Sears Slides In Q4, Weighs New Spending And Store Cuts

In its update on the fourth quarter, Sears Holdings Corp. said it expects comparable store sales at its namesake stores to decline 6.9% and those for Kmart to decrease 7.2% for a company total of negative 7.1%. For the full 2015 fiscal year, the company anticipates Sears store comps to slip 11.1% and those for Kmart to slip 7.3% for a company total of negative 9.2%.

The company stated that it expects total revenues of $7.3 billion for the fourth quarter and $25.1 billion for the full-year. In the last fiscal year, fourth quarter sales were $8.1 billion and full year sales were $31.2 billion. The company anticipates fourth quarter adjusted EBITDA, excluding results from its Seritage REIT and joint venture rents, will range between a loss of $100 million and a loss of $50 million versus adjusted EBITDA of $125 million in the fourth quarter of 2014.

The company maintained that it entered the holiday selling season with key product offerings and promotions intended to build engagement particularly with members of its Shop Your Way loyalty program and provide them with the best experience possible. However, the company continued, the holiday selling season proved to be challenging with historically warm weather and intense competition pressuring margins and driving comparable store sales declines particularly in apparel and related softlines businesses.

With its recent performance in mind, Sears asserted that it is taking further actions to accelerate its operational transformation, which is focused on the Shop Your Way loyalty program and integrated retail offerings.

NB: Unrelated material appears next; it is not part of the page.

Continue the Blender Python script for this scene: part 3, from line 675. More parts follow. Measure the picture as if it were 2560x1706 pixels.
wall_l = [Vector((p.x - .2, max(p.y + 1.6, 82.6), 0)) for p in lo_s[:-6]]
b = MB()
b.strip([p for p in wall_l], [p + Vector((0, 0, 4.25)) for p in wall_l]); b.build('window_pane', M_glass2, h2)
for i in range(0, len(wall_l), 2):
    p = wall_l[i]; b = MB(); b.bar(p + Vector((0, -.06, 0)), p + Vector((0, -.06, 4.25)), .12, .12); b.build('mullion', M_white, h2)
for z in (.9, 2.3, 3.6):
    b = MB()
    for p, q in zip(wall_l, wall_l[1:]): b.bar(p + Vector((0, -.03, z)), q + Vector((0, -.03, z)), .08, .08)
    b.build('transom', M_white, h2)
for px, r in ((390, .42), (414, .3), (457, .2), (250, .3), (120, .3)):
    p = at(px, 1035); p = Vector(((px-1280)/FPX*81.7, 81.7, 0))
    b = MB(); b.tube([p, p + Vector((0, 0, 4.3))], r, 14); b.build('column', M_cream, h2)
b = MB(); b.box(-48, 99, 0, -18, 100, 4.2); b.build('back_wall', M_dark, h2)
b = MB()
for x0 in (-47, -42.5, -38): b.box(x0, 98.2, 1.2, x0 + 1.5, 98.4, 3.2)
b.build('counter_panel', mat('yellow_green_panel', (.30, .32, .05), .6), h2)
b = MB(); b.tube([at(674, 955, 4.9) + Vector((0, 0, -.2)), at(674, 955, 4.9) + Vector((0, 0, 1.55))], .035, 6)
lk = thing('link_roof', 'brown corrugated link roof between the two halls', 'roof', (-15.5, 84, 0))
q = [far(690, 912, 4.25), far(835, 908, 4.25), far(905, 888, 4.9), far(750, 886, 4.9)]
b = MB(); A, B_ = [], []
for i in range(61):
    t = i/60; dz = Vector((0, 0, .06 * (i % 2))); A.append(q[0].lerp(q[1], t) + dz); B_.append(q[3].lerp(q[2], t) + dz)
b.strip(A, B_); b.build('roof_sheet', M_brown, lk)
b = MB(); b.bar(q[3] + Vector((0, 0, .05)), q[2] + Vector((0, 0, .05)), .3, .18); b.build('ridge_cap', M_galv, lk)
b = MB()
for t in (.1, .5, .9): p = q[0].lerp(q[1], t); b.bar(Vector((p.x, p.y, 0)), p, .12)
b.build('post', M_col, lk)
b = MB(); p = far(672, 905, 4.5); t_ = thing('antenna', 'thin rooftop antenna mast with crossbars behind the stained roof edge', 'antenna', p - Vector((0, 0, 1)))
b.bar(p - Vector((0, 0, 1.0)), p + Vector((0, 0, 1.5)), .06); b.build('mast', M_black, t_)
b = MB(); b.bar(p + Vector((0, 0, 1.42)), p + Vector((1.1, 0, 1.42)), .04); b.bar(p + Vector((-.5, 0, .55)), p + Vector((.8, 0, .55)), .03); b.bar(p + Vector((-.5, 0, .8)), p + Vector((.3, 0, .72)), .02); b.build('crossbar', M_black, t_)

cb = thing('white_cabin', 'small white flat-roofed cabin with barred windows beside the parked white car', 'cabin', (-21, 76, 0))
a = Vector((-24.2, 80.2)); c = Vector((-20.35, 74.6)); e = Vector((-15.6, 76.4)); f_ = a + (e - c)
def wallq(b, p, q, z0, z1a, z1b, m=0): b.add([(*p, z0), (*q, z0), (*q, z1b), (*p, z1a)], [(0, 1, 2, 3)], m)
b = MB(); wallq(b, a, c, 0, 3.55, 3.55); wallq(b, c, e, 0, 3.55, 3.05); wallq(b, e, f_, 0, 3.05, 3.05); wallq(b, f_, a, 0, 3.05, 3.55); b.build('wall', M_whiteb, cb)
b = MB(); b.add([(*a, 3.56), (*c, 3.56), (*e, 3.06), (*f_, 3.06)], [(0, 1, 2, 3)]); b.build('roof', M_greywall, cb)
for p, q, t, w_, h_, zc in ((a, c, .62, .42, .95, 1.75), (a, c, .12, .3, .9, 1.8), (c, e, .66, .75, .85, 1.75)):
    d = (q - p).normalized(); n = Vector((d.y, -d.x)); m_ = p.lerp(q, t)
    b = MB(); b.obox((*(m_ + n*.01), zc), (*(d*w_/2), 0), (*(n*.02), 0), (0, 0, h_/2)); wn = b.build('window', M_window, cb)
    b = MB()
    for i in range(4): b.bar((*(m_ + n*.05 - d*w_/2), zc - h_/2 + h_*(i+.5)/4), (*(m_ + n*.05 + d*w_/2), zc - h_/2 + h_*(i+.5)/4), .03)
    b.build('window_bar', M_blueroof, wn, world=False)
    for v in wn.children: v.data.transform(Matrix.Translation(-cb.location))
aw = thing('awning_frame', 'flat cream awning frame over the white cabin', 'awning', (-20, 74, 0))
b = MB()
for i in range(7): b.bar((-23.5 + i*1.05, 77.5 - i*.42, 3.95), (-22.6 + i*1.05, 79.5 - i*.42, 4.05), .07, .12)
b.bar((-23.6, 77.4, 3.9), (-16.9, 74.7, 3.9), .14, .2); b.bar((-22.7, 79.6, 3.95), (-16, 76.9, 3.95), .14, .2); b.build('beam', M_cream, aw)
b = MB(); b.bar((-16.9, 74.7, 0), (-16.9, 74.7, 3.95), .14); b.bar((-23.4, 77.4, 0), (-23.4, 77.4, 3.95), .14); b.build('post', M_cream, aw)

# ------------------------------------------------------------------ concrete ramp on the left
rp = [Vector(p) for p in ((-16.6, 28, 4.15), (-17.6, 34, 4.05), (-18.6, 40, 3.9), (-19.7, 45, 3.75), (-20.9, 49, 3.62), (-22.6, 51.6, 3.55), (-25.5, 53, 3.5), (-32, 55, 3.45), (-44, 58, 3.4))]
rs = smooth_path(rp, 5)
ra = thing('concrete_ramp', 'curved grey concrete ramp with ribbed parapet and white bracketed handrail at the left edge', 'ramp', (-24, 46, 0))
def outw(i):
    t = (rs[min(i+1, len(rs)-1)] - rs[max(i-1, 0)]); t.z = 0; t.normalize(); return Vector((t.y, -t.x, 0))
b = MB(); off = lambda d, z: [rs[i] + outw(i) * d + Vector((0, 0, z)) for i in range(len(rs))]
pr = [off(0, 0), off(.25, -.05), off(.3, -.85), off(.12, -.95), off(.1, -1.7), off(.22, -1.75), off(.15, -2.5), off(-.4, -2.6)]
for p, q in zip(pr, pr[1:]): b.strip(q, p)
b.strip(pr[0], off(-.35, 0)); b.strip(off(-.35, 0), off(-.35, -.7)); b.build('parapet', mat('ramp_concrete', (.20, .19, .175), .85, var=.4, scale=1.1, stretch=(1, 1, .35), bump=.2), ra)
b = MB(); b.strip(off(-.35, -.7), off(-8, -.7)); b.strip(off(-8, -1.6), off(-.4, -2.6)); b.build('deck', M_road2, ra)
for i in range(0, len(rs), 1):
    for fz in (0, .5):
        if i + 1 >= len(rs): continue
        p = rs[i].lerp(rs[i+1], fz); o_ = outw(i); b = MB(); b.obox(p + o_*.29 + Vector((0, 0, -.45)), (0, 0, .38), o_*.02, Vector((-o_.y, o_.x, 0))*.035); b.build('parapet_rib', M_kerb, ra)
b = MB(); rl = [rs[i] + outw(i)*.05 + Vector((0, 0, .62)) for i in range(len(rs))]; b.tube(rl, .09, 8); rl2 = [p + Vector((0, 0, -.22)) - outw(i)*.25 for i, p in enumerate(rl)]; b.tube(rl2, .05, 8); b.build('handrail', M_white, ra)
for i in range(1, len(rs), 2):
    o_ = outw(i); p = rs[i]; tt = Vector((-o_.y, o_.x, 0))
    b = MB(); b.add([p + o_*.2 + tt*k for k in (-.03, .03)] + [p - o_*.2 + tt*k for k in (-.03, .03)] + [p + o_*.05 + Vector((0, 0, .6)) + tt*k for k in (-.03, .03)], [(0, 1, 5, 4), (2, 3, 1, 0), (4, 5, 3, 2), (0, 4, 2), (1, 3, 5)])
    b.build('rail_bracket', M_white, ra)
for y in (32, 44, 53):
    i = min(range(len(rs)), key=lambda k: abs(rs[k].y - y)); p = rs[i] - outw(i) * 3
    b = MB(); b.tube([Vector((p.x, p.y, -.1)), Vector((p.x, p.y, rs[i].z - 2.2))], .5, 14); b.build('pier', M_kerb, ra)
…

Sears added that it would accelerate the closing of unprofitable stores, including, but not limited to, the approximately 50 that it recently announced would be shuttering over the next few months. The company also intends to continue evaluating and optimizing cost structure including store-level marketing expenditures and overall staffing levels, and will be taking action to reduce fixed costs as well as to improve inventory management and gross margin realization, Sears related.